PROBLEM DETAILS = Drop every picture. Then return, exactly, the lines from the beginning of the listing below through the one containing "r = ray(px, py); return CAM + r * (Y".

(Stored dataset items)
..........

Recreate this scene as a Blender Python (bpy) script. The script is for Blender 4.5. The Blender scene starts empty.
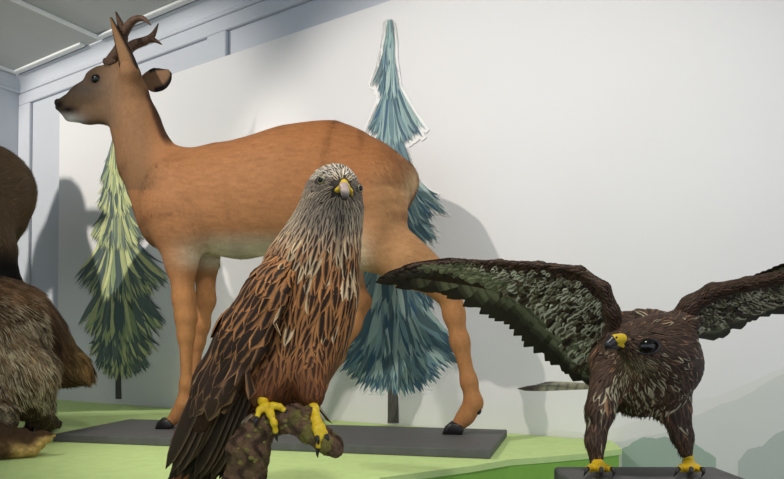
import bpy, math, random
import numpy as np
from mathutils import Vector
from mathutils.bvhtree import BVHTree
rng = np.random.default_rng(7)
random.seed(7)
SC = bpy.context.scene
COL = SC.collection
A = np.array
# ---------------------------------------------------------------- camera geometry (room metres, floor at z = 0)
PITCH = math.radians(1.0); FPX = 639.0; CZ = 1.35; CYP = 337.0
CAM = A([0.0, 0.0, CZ])
cp, sp = math.cos(PITCH), math.sin(PITCH)

def ray(px, py):
    x = (px - 392) / FPX; u = (CYP - py) / FPX
    return A([x, cp - u * sp, sp + u * cp])

def P(px, py, Y):
    r = ray(px, py); return CAM + r * (Y / r[1])

def proj(V):
    d = V - CAM
    z = d[:, 1] * cp + d[:, 2] * sp
    u = -d[:, 1] * sp + d[:, 2] * cp
    return 392 + FPX * d[:, 0] / z, CYP - FPX * u / z

WANG = math.radians(58.2)
WD = A([math.sin(WANG), -math.cos(WANG), 0.0])       # along the back wall, to the right
WN = A([math.cos(WANG), math.sin(WANG), 0.0])        # into the back wall
W0 = A([-.47, 2.156, 0.0])
UP = A([0, 0, 1.0])

def Wp(px, py, o=0.0):                               # point on the plane of the back wall, o metres in front of it
    r = ray(px, py); return CAM + r * ((W0 @ WN - o) / (r @ WN))

def wall_uv(px, py):
    q = Wp(px, py) - W0; return q @ WD, q[2]

def wall_pt(u, z, o=0.0):
    return W0 + WD * u - WN * o + UP * z

def lin(c):
    c = np.asarray(c, float) / 255.0
    return np.where(c <= .04045, c / 12.92, ((c + .055) / 1.055) ** 2.4)

def unit(v):
    v = np.asarray(v, float)
    return v / np.maximum(np.linalg.norm(v, axis=-1, keepdims=True), 1e-9)

# ---------------------------------------------------------------- materials
def nodemat(name, rough=.8, spec=.3):
    m = bpy.data.materials.new(name); m.use_nodes = True
    nt = m.node_tree; b = nt.nodes['Principled BSDF']
    b.inputs['Roughness'].default_value = rough
    b.inputs['Specular IOR Level'].default_value = spec
    return m, nt, b

def N(nt, t, **kw):
    n = nt.nodes.new(t)
    for k, v in kw.items():
        setattr(n, k, v)
    return n

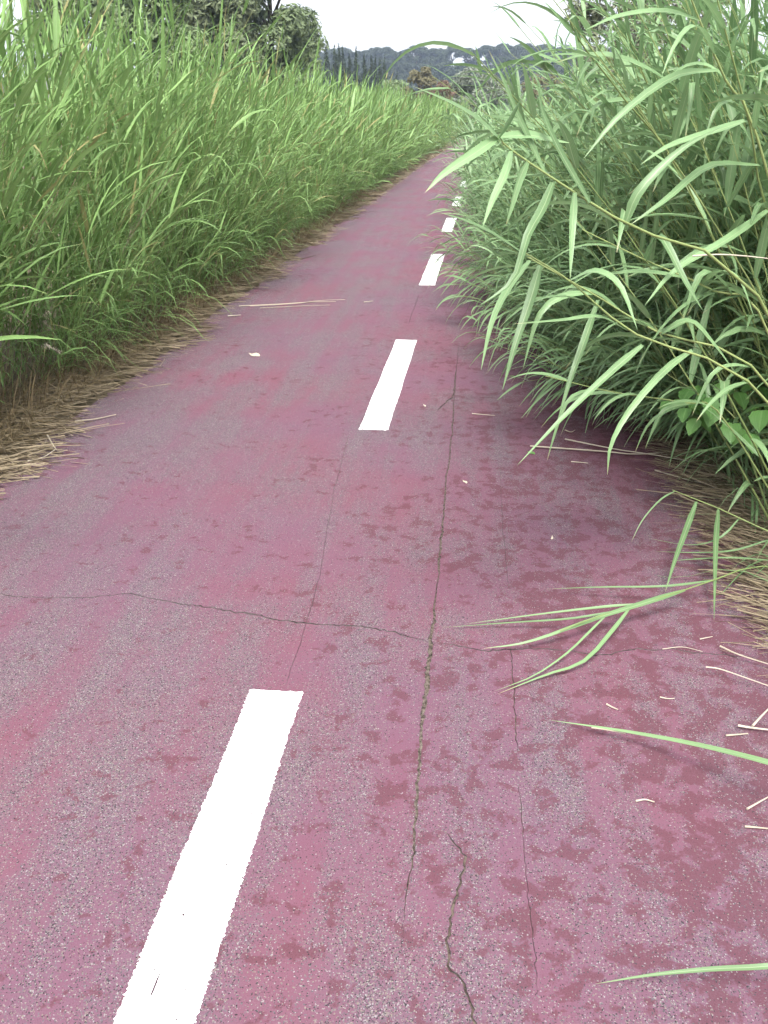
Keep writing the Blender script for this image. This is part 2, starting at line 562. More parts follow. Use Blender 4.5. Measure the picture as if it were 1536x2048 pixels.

..........

EXPECTED ANSWER =
Recreate this scene as a Blender Python (bpy) script. The script is for Blender 4.5. The Blender scene starts empty.
import bpy, math, random
import numpy as np
from mathutils import Vector
from mathutils.bvhtree import BVHTree
rng = np.random.default_rng(7)
random.seed(7)
SC = bpy.context.scene
COL = SC.collection
A = np.array
# ---------------------------------------------------------------- camera geometry (room metres, floor at z = 0)
PITCH = math.radians(1.0); FPX = 639.0; CZ = 1.35; CYP = 337.0
CAM = A([0.0, 0.0, CZ])
cp, sp = math.cos(PITCH), math.sin(PITCH)

def ray(px, py):
    x = (px - 392) / FPX; u = (CYP - py) / FPX
    return A([x, cp - u * sp, sp + u * cp])

def P(px, py, Y):
    r = ray(px, py); return CAM + r * (Y / r[1])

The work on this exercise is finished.